D. – Il Papa ha detto, nell’udienza generale
di mercoledì scorso: “In ogni preghiera si esprime sempre la verità della creatura
umana”…
R. - Nel senso più profondo, perché l’uomo non è una monade:
l’uomo è creato da Dio come partner di un’alleanza d’amore: è l’Altro che Dio ha voluto
nella gratuità del dono, perché nella libertà questo “Altro” potesse corrispondergli.
Dio ci ha fatti per contemplare il suo volto: Sant’Agostino lo dice in maniera struggente
all’inizio delle “Confessioni”: “Hai fatto il nostro cuore per te ed esso è inquieto
finché non riposa in te”. E allora, pregando, l’uomo si pone nell’atteggiamento più
radicale e vero che ci possa essere, della creatura davanti al Creatore.
D.
– Con umiltà il Papa ha detto: “La preghiera non va data mai per scontata. Occorre
sempre reimparare a pregare” …
R. – E’ molto bella la formula “scuola
della preghiera”. E’ una formula che, anche personalmente, ho amato e amo molto, tanto
che nella mia diocesi ho istituito una “scuola della preghiera”. Perché è così importante
parlare di “scuola della preghiera”? Etimologicamente, “scholé” significa “l’indugiante
pensare”, come dire: la preghiera non si improvvisa. Proprio perché essa investe in
maniera così radicale l’essere umano davanti a Dio ed apre così profondamente alle
sorgenti eterne, bisogna educarsi alla preghiera.
D. – “Orazione” non
è in contrasto con “azione”: abbiamo da ultimo un esempio luminoso come il Beato Karol
Wojtyla…
R. – Giovanni Paolo II – per chiunque abbia avuto la grazia
di stargli vicino anche pochi momenti, durante una celebrazione eucaristica – appariva
un uomo totalmente immerso in Dio e nello stesso tempo, proprio per questo profondamente
umano.
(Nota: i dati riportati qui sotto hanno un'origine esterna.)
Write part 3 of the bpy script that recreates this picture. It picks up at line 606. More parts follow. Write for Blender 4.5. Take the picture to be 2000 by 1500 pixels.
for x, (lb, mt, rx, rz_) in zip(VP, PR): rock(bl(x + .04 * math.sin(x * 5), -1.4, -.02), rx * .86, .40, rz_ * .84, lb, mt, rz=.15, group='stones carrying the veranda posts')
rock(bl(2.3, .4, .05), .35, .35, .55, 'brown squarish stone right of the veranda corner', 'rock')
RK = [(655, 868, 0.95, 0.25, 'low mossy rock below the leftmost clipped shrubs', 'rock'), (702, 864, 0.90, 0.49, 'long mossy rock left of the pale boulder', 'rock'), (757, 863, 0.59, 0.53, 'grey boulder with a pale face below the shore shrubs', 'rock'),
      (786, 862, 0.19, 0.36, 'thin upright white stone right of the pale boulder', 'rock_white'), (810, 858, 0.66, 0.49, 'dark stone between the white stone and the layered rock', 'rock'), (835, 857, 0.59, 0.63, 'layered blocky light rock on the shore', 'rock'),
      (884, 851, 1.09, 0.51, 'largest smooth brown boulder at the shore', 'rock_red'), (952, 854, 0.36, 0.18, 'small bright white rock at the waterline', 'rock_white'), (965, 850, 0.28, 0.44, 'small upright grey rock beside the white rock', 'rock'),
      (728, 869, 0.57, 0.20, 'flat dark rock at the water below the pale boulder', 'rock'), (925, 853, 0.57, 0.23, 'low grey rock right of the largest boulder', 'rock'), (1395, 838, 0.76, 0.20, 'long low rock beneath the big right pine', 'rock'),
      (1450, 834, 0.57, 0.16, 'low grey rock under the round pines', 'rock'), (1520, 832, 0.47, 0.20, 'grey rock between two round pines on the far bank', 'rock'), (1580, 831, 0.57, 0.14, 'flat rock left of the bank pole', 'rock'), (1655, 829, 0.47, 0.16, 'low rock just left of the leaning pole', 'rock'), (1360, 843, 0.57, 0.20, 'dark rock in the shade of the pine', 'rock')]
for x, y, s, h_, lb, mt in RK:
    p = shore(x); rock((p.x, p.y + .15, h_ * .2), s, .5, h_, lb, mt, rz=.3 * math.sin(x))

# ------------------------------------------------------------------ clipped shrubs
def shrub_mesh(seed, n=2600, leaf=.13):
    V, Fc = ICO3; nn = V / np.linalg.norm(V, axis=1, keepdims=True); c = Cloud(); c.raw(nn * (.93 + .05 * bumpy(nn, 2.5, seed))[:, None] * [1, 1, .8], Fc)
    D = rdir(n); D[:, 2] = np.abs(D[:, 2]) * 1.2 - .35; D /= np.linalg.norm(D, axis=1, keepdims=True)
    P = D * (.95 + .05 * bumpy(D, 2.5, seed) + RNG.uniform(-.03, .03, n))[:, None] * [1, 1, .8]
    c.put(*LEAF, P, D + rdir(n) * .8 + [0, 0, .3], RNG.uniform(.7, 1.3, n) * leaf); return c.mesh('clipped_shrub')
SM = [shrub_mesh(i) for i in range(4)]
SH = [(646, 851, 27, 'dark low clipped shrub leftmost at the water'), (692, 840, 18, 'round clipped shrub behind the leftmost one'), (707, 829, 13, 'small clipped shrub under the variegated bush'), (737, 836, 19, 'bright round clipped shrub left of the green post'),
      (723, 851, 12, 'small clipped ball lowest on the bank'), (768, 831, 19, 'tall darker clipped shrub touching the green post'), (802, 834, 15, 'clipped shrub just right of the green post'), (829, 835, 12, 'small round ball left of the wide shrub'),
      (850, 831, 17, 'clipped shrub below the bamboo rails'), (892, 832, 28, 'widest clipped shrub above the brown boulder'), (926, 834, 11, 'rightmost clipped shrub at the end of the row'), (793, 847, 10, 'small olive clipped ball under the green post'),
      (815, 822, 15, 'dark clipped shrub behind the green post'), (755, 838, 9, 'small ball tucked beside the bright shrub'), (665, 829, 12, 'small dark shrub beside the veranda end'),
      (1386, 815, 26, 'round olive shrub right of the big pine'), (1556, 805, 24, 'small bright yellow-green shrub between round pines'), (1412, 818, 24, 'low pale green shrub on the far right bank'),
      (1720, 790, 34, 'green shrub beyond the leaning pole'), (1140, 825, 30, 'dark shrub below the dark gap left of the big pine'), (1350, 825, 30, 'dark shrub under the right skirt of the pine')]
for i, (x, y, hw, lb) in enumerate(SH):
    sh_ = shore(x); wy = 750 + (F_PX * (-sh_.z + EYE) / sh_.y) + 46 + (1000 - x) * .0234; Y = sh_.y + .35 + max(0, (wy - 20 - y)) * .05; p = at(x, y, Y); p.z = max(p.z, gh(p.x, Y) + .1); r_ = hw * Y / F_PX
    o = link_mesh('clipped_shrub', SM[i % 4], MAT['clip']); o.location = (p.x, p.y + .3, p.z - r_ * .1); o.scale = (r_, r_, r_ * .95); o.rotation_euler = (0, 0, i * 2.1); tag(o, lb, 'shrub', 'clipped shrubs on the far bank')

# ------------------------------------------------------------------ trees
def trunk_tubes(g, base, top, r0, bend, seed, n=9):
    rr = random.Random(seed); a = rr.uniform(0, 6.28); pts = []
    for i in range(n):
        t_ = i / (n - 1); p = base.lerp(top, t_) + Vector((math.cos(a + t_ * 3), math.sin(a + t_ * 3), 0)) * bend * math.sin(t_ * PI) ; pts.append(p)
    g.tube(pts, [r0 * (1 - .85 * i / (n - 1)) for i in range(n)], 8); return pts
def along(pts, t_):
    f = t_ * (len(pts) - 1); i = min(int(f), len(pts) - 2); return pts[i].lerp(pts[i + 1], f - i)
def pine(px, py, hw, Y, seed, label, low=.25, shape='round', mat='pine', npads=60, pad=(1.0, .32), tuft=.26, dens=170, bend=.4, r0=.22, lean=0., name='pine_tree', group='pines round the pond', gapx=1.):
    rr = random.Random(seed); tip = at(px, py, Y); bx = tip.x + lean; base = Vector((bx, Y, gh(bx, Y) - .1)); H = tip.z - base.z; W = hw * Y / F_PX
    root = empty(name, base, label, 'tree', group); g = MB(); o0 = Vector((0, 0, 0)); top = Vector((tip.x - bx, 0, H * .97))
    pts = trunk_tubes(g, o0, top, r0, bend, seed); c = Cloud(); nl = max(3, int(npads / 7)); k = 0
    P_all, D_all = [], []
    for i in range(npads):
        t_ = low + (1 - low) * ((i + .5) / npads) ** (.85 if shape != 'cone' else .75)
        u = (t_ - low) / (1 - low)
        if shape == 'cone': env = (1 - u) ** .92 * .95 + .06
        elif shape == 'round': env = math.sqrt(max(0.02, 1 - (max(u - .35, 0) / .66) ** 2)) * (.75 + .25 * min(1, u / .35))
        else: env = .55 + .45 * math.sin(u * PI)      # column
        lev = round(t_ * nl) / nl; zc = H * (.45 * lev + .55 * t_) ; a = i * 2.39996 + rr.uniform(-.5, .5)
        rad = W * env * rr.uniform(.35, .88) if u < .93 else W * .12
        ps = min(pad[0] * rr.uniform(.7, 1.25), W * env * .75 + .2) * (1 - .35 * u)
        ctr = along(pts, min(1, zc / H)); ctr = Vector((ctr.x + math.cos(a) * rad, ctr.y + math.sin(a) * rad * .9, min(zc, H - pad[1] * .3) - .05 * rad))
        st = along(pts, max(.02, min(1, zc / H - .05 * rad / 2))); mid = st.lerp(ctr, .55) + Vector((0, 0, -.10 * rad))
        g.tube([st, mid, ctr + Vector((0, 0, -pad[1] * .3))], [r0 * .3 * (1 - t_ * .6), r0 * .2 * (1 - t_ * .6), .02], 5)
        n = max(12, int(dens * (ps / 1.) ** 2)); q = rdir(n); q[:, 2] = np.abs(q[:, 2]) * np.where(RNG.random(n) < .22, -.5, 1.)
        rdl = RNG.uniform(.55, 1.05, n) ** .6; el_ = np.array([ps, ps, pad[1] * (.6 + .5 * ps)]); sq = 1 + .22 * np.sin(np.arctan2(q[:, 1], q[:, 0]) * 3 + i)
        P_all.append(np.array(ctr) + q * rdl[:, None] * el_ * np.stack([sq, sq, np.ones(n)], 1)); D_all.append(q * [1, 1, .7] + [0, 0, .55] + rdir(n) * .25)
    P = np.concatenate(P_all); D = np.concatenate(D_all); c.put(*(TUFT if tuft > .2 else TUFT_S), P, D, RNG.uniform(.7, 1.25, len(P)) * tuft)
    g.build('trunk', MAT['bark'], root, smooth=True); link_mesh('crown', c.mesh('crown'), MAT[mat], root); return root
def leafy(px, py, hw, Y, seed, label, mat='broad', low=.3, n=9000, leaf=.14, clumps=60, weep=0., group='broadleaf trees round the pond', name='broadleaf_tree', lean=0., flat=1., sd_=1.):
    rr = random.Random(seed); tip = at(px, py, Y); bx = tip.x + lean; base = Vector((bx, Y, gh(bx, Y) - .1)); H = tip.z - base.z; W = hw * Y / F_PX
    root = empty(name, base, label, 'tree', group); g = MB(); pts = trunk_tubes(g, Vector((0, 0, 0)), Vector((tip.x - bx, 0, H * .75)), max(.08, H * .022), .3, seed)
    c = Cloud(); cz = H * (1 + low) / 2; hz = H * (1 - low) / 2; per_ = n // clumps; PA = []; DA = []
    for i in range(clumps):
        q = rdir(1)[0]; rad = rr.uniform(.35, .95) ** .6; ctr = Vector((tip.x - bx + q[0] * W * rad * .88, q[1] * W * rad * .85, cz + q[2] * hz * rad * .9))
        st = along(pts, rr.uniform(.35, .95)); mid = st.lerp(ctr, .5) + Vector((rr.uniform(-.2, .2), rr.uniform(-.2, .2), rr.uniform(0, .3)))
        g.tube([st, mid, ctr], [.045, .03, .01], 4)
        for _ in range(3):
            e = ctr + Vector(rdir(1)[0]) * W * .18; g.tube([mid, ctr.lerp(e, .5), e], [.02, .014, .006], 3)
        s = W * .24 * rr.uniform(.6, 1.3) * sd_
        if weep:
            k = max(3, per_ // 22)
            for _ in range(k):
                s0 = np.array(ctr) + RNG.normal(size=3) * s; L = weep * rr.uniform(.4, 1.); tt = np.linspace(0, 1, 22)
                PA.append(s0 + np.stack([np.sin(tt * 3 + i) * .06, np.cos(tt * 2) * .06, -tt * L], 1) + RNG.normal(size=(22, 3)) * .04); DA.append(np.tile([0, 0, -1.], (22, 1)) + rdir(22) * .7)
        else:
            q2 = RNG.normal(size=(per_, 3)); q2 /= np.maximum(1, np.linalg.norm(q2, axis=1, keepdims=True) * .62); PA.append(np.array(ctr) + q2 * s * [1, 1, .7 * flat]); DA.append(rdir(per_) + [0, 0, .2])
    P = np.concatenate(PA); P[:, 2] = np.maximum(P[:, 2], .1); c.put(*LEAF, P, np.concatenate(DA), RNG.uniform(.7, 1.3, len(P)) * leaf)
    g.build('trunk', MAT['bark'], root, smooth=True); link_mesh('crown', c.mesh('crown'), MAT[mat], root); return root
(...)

Ciò è la verifica sul duplice versante di quello che Papa Benedetto XVI ci
ha detto iniziando questa “scuola della preghiera”: proprio perché la preghiera ci
immerge più profondamente in Dio, Trinità Santa, ci rende anche più profondamente
umani, capaci di sintonizzarci in ciò che di vero, bello e autentico c’è in ogni essere
umano. (gf)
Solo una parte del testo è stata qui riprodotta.